[STORED DATA]
++++++++++
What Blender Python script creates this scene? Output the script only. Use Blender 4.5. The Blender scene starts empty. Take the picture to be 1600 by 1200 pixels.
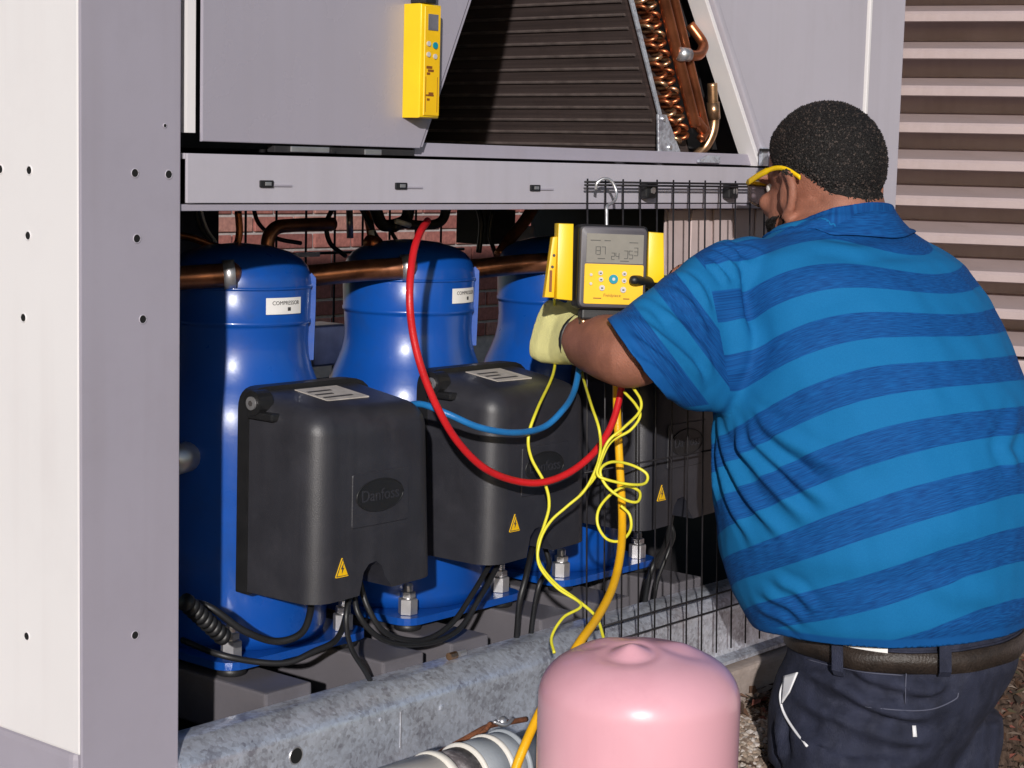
import bpy, bmesh, math, random
from mathutils import noise as mnoise
import numpy as np
from mathutils import Vector, Matrix
from mathutils.bvhtree import BVHTree
random.seed(7); rng = np.random.default_rng(7)
S = bpy.context.scene
COL = S.collection
R_ = math.radians

# ------------------------------------------------------------------ camera
FPX = 2900.0
TH = math.atan(347 / 2900.0); RHO = math.atan(.0255)
CAM = np.array([-1.465, -1.739, 1.37])
CA, SA = math.cos(R_(40)), math.sin(R_(40))
FH = np.array([CA, SA, 0.0])
FW = math.cos(TH) * FH + np.array([0, 0, -math.sin(TH)])
R0 = np.array([SA, -CA, 0.0]); U0 = np.cross(R0, FW)
RT = math.cos(RHO) * R0 + math.sin(RHO) * U0
UP = math.cos(RHO) * U0 - math.sin(RHO) * R0
cam = bpy.data.cameras.new('camera'); camo = bpy.data.objects.new('camera', cam); COL.objects.link(camo)
cam.sensor_width = 36; cam.lens = FPX / 1600 * 36; cam.clip_end = 2000; cam.clip_start = .05
camo.matrix_world = Matrix(((RT[0], UP[0], -FW[0], CAM[0]), (RT[1], UP[1], -FW[1], CAM[1]), (RT[2], UP[2], -FW[2], CAM[2]), (0, 0, 0, 1)))
S.camera = camo

# ------------------------------------------------------------------ sky, sun, exposure
SUN_AZ = R_(39)          # light travels along (cos, sin) of this
SUN_EL = R_(16.5)
w = bpy.data.worlds.new('World'); S.world = w; w.use_nodes = True
nt = w.node_tree; nt.nodes.clear()
sky = nt.nodes.new('ShaderNodeTexSky'); sky.sky_type = 'NISHITA'; sky.sun_disc = False
sky.sun_elevation = SUN_EL
dx, dy = -math.cos(SUN_AZ), -math.sin(SUN_AZ)       # towards the sun
sky.sun_rotation = math.atan2(dx, dy)
sky.altitude = 100; sky.air_density = 1.0; sky.dust_density = .6; sky.ozone_density = 1.0
bg = nt.nodes.new('ShaderNodeBackground'); bg.inputs[1].default_value = .07
out = nt.nodes.new('ShaderNodeOutputWorld')
nt.links.new(sky.outputs[0], bg.inputs[0]); nt.links.new(bg.outputs[0], out.inputs[0])
sl = bpy.data.lights.new('sun', 'SUN'); sl.energy = 3.6; sl.angle = R_(1.0); sl.color = (1, .955, .92)
so = bpy.data.objects.new('sun', sl); COL.objects.link(so)
trav = Vector((math.cos(SUN_EL) * math.cos(SUN_AZ), math.cos(SUN_EL) * math.sin(SUN_AZ), -math.sin(SUN_EL)))
so.rotation_euler = trav.to_track_quat('-Z', 'Y').to_euler(); so.location = (-4, -4, 4)
S.view_settings.view_transform = 'Standard'; S.view_settings.look = 'None'
S.view_settings.exposure = 0.1; S.view_settings.gamma = 1.0; S.view_settings.use_curve_mapping = False
S.render.engine = 'CYCLES'; S.render.resolution_x = 1024; S.render.resolution_y = 768

# ------------------------------------------------------------------ helpers
def ray(x, y): return FW + RT * (x - 800) / FPX - UP * (y - 600) / FPX
def at(x, y, X=None, Y=None, Z=None, D=None):
    r = ray(x, y)
    if X is not None: k = (X - CAM[0]) / r[0]
    elif Y is not None: k = (Y - CAM[1]) / r[1]
    elif Z is not None: k = (Z - CAM[2]) / r[2]
    else: k = D / float(r @ FH)
    return Vector(CAM + r * k)

MATS = {}
def mat(name, col, rough=.5, metal=0.0, var=.08, vscale=12, bump=0.0, bscale=200, spec=.5, coat=0, stretch=(1, 1, 1), dirt=None, dscale=6, damt=.5, rvar=0.0, aniso=None):
    m = bpy.data.materials.new(name); m.use_nodes = True
    n = m.node_tree; b = n.nodes['Principled BSDF']; L = n.links.new
    b.inputs['Roughness'].default_value = rough; b.inputs['Metallic'].default_value = metal
    b.inputs['Specular IOR Level'].default_value = spec
    if coat: b.inputs['Coat Weight'].default_value = coat; b.inputs['Coat Roughness'].default_value = .08
    tc = n.nodes.new('ShaderNodeTexCoord'); mp = n.nodes.new('ShaderNodeMapping'); mp.inputs['Scale'].default_value = stretch
    L(tc.outputs['Object'], mp.inputs[0])
    nz = n.nodes.new('ShaderNodeTexNoise'); nz.inputs['Scale'].default_value = vscale; nz.inputs['Detail'].default_value = 5
    L(mp.outputs[0], nz.inputs['Vector'])
    rp = n.nodes.new('ShaderNodeValToRGB'); rp.color_ramp.elements[0].position = .3; rp.color_ramp.elements[1].position = .7
    rp.color_ramp.elements[0].color = tuple(c * (1 - var) for c in col) + (1,)
    rp.color_ramp.elements[1].color = tuple(min(1, c * (1 + var)) for c in col) + (1,)
    L(nz.outputs[0], rp.inputs[0]); src = rp.outputs[0]
    if dirt:
        n2 = n.nodes.new('ShaderNodeTexNoise'); n2.inputs['Scale'].default_value = dscale; n2.inputs['Detail'].default_value = 8; n2.inputs['Roughness'].default_value = .7
        L(tc.outputs['Object'], n2.inputs['Vector'])
        r2 = n.nodes.new('ShaderNodeValToRGB'); r2.color_ramp.elements[0].position = .5; r2.color_ramp.elements[1].position = .75
        r2.color_ramp.elements[0].color = (0, 0, 0, 1); r2.color_ramp.elements[1].color = (damt, damt, damt, 1)
        L(n2.outputs[0], r2.inputs[0])
        mx = n.nodes.new('ShaderNodeMix'); mx.data_type = 'RGBA'
        L(r2.outputs[0], mx.inputs[0]); L(src, mx.inputs[6]); mx.inputs[7].default_value = tuple(dirt) + (1,)
        src = mx.outputs[2]
    L(src, b.inputs['Base Color'])
    if rvar:
        mr = n.nodes.new('ShaderNodeMapRange'); mr.inputs[3].default_value = max(.02, rough - rvar); mr.inputs[4].default_value = min(1, rough + rvar)
        n3 = n.nodes.new('ShaderNodeTexNoise'); n3.inputs['Scale'].default_value = vscale * 2.3; n3.inputs['Detail'].default_value = 6
        L(tc.outputs['Object'], n3.inputs['Vector']); L(n3.outputs[0], mr.inputs[0]); L(mr.outputs[0], b.inputs['Roughness'])
    if bump:
        nb = n.nodes.new('ShaderNodeTexNoise'); nb.inputs['Scale'].default_value = bscale; nb.inputs['Detail'].default_value = 4
        L(mp.outputs[0], nb.inputs['Vector'])
        bp = n.nodes.new('ShaderNodeBump'); bp.inputs['Strength'].default_value = bump; bp.inputs['Distance'].default_value = .004
        L(nb.outputs[0], bp.inputs['Height']); L(bp.outputs[0], b.inputs['Normal'])
    MATS[name] = m
    return m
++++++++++
[OBJECTIVE]
Repeat only the lines from the beginning of the material through the line containing "R_ = math.radians", both ends kept, leaving pictures out.

[RIGHT ANSWER]
What Blender Python script creates this scene? Output the script only. Use Blender 4.5. The Blender scene starts empty. Take the picture to be 1600 by 1200 pixels.
import bpy, bmesh, math, random
from mathutils import noise as mnoise
import numpy as np
from mathutils import Vector, Matrix
from mathutils.bvhtree import BVHTree
random.seed(7); rng = np.random.default_rng(7)
S = bpy.context.scene
COL = S.collection
R_ = math.radians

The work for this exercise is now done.